Eleven of the twelve selections were recorded specially for this venture.  The twelfth comes from Curtis’s excellent recent Berenice although the aria (about a bee), sung by tenor Anicio Zorzi Giustiniani, is much more appealing performed by soprano Gemma Bertagnolli on George Petrou’s spectacularly good new recording of Handel’s self-pasticcio Alessandro Severo.

Except for another tenor aria (elephant) from Judas Maccabaeus, Karina Gauvin and Ann Hallenberg divide the remaining ten pieces.  Although Gauvin, a French-Canadian soprano often performs on this continent, North American audiences sadly have had no opportunity to hear the great Swedish mezzo in recent years.  While in Berlin in 2002 I heard Handel’s Hercules at the Konzerthaus; Gauvin, whom I’d heard in New York, was the Iole but the English mezzo scheduled for Dejanira cancelled and was replaced by Hallenberg whom I had never heard of.  She was spectacular, and I have avidly sought out her broadcasts and recordings ever since. Both Gauvin and Hallenberg often sing with Il Complesso Barocco, starring in Curtis’s recent very fine Tolomeo, as well as his disappointingly limp Ezio.

One of the delights of this CD is the inclusion of several “alternate arias” that Handel wrote for revivals of his works.  When singers arrived to sing roles they hadn’t created, Handel would often compose entirely new music to suit his or her particular talents.

Though there are many of these arias, they are rarely performed, although Ian Bostridge’s newest CD includes an aria Handel wrote for a tenor Sesto in Giulio Cesare.  A swaggeringly florid piece about a stag, written for the title character in Ottone three years after its premiere, is Hallenberg’s showpiece—her seamlessly warm voice effortlessly surmounting every hurdle.  On the other hand, Hallenberg also sings the most familiar arias, Sesto’s from Giulio Cesare and Ruggiero’s from Alcina, as well as the “frog” piece from Israel in Egypt.

For me, however, Gauvin shines brightest.  She suavely chirps Deidamia’s aria about a nightingale and charmingly lectures how not to flutter like a moth, a sentiment from Partenope, one of Handel’s most appealing heroines. Her previously unrecorded aria—for me, the highlight of the CD— the bewitching “Io son qual fenice” (phoenix) was written for a revival of Admeto and became the only aria ever sung by both Faustina Bordoni and Francesca Cuzzoni.  Throughout, her musicality and superb technique (what gorgeous trills she possesses!) are a joy.  Instead of the expected fireworks, the CD ends with a deliciously languid duet from Floridante for two lovers longing to be like turtle doves.

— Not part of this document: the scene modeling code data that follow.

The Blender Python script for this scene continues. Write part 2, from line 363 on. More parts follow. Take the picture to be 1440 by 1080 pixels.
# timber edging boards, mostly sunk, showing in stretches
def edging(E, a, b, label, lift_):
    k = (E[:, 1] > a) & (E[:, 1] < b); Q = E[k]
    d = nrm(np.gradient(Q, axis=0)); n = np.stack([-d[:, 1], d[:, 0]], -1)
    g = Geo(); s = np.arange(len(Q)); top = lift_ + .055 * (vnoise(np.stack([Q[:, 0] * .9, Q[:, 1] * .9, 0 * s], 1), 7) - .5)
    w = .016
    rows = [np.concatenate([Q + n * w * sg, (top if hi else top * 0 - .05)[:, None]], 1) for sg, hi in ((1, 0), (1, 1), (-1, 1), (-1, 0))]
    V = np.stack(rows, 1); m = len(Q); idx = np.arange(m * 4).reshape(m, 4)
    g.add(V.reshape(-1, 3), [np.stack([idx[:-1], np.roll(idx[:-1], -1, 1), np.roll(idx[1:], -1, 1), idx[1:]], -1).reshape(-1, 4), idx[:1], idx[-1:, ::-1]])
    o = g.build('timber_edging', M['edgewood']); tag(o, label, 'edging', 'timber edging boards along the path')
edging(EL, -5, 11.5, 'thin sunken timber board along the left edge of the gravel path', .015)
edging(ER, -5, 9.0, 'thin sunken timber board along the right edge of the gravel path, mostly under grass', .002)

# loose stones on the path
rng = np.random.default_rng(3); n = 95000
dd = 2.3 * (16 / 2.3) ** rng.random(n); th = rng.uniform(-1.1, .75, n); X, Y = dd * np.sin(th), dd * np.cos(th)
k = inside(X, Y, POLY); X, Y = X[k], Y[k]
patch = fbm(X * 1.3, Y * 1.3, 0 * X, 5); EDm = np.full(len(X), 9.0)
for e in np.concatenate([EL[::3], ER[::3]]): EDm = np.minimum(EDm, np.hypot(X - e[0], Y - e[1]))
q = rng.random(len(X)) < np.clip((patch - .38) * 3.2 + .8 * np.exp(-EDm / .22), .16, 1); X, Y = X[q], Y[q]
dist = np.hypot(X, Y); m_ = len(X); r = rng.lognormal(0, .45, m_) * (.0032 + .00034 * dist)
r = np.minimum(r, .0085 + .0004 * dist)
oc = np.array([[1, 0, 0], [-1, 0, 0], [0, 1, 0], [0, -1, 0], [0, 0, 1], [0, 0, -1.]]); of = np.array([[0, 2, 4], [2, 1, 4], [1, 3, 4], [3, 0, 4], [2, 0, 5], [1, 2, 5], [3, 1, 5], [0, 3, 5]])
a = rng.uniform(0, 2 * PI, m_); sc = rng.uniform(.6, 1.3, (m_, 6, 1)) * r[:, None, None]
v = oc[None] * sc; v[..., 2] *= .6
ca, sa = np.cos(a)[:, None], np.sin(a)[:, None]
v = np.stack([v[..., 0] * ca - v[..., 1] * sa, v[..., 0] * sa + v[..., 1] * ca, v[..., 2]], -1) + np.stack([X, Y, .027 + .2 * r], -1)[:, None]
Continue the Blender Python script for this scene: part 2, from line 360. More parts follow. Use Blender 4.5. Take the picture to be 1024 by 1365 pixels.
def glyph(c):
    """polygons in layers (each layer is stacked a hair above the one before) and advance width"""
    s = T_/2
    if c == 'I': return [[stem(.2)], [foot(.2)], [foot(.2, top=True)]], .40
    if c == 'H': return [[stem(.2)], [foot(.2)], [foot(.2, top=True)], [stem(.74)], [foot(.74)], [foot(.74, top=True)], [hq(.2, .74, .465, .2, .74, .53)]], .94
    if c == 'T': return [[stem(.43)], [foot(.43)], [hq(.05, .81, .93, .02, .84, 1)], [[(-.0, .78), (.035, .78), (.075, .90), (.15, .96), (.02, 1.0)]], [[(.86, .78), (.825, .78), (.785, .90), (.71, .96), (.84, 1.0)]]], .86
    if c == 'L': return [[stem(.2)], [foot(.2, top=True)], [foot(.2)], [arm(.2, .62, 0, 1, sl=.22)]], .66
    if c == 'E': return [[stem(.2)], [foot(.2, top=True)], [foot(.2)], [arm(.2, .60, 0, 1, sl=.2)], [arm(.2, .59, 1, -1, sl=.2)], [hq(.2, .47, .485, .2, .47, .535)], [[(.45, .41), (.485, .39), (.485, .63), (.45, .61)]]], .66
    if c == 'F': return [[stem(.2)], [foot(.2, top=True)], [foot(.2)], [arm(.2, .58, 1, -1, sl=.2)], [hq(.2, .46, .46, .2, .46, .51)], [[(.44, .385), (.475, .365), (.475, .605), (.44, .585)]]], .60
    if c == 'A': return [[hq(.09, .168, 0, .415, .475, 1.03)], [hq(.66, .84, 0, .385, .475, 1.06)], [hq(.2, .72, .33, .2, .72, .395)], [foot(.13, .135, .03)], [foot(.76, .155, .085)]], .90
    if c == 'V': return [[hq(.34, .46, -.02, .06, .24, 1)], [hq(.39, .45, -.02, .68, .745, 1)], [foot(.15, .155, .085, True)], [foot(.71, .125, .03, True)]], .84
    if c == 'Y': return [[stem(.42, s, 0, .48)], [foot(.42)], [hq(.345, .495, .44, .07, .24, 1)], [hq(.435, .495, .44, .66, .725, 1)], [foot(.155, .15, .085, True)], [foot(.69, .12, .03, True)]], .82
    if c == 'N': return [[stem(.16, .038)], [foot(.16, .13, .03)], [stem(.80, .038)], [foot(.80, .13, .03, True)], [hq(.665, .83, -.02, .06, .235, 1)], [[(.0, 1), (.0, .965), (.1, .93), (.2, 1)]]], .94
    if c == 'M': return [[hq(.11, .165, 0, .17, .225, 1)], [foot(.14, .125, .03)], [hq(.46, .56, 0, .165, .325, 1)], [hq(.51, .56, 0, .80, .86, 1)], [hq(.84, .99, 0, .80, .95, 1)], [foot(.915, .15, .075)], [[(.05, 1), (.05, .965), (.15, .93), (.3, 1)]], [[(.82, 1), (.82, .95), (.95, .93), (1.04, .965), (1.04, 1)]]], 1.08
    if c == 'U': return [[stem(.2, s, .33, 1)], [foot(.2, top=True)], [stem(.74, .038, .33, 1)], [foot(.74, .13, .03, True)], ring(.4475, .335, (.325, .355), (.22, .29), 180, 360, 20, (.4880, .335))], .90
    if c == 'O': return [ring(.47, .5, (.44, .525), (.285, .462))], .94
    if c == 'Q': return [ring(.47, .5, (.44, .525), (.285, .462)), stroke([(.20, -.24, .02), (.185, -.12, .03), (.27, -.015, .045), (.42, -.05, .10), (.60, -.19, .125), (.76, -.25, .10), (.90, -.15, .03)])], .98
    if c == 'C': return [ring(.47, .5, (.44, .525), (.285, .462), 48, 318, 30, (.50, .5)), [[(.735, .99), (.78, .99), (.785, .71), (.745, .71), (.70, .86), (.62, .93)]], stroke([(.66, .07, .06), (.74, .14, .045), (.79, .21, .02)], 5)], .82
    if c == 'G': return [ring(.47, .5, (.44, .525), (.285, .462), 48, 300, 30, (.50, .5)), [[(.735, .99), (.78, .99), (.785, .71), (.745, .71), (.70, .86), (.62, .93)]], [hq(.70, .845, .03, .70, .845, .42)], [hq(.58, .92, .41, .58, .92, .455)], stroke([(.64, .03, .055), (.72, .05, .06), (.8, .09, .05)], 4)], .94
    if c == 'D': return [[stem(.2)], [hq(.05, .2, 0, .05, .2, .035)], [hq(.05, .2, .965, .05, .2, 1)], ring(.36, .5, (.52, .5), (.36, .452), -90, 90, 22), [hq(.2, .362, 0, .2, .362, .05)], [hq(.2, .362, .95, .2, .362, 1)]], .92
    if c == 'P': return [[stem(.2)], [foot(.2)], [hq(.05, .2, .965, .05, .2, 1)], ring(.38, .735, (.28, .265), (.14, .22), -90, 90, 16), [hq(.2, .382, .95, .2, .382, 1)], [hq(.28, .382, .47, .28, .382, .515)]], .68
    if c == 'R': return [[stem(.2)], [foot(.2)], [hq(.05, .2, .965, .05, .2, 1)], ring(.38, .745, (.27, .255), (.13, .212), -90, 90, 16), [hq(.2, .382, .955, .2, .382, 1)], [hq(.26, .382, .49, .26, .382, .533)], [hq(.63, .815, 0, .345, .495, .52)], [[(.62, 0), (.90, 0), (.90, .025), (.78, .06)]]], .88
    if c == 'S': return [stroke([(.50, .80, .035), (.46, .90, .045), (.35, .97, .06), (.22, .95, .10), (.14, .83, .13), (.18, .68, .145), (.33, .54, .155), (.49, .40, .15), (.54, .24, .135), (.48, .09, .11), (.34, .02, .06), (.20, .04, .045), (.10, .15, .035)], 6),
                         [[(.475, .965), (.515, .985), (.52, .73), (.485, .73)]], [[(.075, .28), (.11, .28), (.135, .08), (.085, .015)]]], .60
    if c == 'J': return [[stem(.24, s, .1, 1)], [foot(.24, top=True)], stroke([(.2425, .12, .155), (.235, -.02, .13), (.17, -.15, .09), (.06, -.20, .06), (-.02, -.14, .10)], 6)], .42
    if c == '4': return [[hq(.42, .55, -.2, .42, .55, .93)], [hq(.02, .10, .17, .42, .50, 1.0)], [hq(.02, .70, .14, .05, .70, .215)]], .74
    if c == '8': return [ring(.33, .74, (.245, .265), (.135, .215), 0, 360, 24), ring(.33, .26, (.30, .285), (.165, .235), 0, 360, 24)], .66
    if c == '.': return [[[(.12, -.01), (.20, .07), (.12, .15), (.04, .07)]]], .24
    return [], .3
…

It pains me to point out how staggeringly unhelpful this project’s design is.  The CD sleeve identifies the singers and selections they sing only by the names of the animals! To discover the name of the opera, the character singing, etc., one must flip to the relevant chapter or check the list at the back of the book.   Also, even though the text could have easily fit into a book of fewer than 100 pages, it has been extravagantly (and wastefully) stretched to over 140.

Yet, for all its ups and downs, Handel’s Bestiary provides an entrancing opportunity to brush up on bestiaries but mostly to hear two of today’s most superb Handel singers performing some rare and wonderful music.